> **Provided material**:
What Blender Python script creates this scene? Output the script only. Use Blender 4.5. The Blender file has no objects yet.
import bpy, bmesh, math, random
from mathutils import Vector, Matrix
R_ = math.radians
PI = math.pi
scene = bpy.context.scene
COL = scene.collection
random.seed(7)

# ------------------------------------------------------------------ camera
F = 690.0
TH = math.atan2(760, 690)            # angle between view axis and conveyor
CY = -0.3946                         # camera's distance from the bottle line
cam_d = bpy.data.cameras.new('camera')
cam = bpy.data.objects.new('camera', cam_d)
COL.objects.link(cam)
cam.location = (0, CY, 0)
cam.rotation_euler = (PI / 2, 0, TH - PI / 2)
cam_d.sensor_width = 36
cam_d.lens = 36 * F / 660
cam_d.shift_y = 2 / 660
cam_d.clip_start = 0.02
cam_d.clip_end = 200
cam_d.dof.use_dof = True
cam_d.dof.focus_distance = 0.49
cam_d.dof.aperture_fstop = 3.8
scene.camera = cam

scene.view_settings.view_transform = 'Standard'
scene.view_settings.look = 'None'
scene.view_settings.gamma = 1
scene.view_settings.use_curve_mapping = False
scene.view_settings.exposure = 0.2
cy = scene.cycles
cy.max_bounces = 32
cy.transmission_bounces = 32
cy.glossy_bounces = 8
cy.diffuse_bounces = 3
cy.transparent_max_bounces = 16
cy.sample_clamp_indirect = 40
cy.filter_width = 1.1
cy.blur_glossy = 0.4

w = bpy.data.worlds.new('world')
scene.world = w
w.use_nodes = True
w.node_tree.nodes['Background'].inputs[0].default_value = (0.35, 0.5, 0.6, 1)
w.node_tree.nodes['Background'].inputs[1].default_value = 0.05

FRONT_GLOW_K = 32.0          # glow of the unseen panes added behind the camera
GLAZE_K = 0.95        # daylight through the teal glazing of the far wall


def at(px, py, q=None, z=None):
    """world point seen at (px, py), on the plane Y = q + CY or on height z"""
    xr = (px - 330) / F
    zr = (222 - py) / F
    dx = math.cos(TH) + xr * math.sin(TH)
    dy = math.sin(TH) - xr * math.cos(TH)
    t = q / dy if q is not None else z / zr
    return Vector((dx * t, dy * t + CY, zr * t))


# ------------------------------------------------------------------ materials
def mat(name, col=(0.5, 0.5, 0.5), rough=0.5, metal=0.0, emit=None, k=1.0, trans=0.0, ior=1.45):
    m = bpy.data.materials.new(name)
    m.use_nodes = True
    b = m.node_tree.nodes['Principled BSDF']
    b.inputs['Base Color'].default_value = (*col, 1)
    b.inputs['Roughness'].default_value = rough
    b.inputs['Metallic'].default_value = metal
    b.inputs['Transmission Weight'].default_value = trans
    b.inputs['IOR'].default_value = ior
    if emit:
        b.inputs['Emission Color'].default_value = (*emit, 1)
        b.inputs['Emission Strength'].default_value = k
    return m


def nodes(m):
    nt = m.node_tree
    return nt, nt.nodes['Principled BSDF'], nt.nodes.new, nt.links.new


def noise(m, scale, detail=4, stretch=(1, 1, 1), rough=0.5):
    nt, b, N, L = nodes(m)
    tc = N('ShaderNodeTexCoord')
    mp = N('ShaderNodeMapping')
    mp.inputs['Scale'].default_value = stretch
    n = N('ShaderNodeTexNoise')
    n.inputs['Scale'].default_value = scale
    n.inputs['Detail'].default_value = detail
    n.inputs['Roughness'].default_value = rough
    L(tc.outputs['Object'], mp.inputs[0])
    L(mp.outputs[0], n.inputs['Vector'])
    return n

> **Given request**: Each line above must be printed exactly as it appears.

> **Solution**:
What Blender Python script creates this scene? Output the script only. Use Blender 4.5. The Blender file has no objects yet.
import bpy, bmesh, math, random
from mathutils import Vector, Matrix
R_ = math.radians
PI = math.pi
scene = bpy.context.scene
COL = scene.collection
random.seed(7)

# ------------------------------------------------------------------ camera
F = 690.0
TH = math.atan2(760, 690)            # angle between view axis and conveyor
CY = -0.3946                         # camera's distance from the bottle line
cam_d = bpy.data.cameras.new('camera')
cam = bpy.data.objects.new('camera', cam_d)
COL.objects.link(cam)
cam.location = (0, CY, 0)
cam.rotation_euler = (PI / 2, 0, TH - PI / 2)
cam_d.sensor_width = 36
cam_d.lens = 36 * F / 660
cam_d.shift_y = 2 / 660
cam_d.clip_start = 0.02
cam_d.clip_end = 200
cam_d.dof.use_dof = True
cam_d.dof.focus_distance = 0.49
cam_d.dof.aperture_fstop = 3.8
scene.camera = cam

scene.view_settings.view_transform = 'Standard'
scene.view_settings.look = 'None'
scene.view_settings.gamma = 1
scene.view_settings.use_curve_mapping = False
scene.view_settings.exposure = 0.2
cy = scene.cycles
cy.max_bounces = 32
cy.transmission_bounces = 32
cy.glossy_bounces = 8
cy.diffuse_bounces = 3
cy.transparent_max_bounces = 16
cy.sample_clamp_indirect = 40
cy.filter_width = 1.1
cy.blur_glossy = 0.4

w = bpy.data.worlds.new('world')
scene.world = w
w.use_nodes = True
w.node_tree.nodes['Background'].inputs[0].default_value = (0.35, 0.5, 0.6, 1)
w.node_tree.nodes['Background'].inputs[1].default_value = 0.05

FRONT_GLOW_K = 32.0          # glow of the unseen panes added behind the camera
GLAZE_K = 0.95        # daylight through the teal glazing of the far wall


def at(px, py, q=None, z=None):
    """world point seen at (px, py), on the plane Y = q + CY or on height z"""
    xr = (px - 330) / F
    zr = (222 - py) / F
    dx = math.cos(TH) + xr * math.sin(TH)
    dy = math.sin(TH) - xr * math.cos(TH)
    t = q / dy if q is not None else z / zr
    return Vector((dx * t, dy * t + CY, zr * t))


# ------------------------------------------------------------------ materials
def mat(name, col=(0.5, 0.5, 0.5), rough=0.5, metal=0.0, emit=None, k=1.0, trans=0.0, ior=1.45):
    m = bpy.data.materials.new(name)
    m.use_nodes = True
    b = m.node_tree.nodes['Principled BSDF']
    b.inputs['Base Color'].default_value = (*col, 1)
    b.inputs['Roughness'].default_value = rough
    b.inputs['Metallic'].default_value = metal
    b.inputs['Transmission Weight'].default_value = trans
    b.inputs['IOR'].default_value = ior
    if emit:
        b.inputs['Emission Color'].default_value = (*emit, 1)
        b.inputs['Emission Strength'].default_value = k
    return m


def nodes(m):
    nt = m.node_tree
    return nt, nt.nodes['Principled BSDF'], nt.nodes.new, nt.links.new


def noise(m, scale, detail=4, stretch=(1, 1, 1), rough=0.5):
    nt, b, N, L = nodes(m)
    tc = N('ShaderNodeTexCoord')
    mp = N('ShaderNodeMapping')
    mp.inputs['Scale'].default_value = stretch
    n = N('ShaderNodeTexNoise')
    n.inputs['Scale'].default_value = scale
    n.inputs['Detail'].default_value = detail
    n.inputs['Roughness'].default_value = rough
    L(tc.outputs['Object'], mp.inputs[0])
    L(mp.outputs[0], n.inputs['Vector'])
    return n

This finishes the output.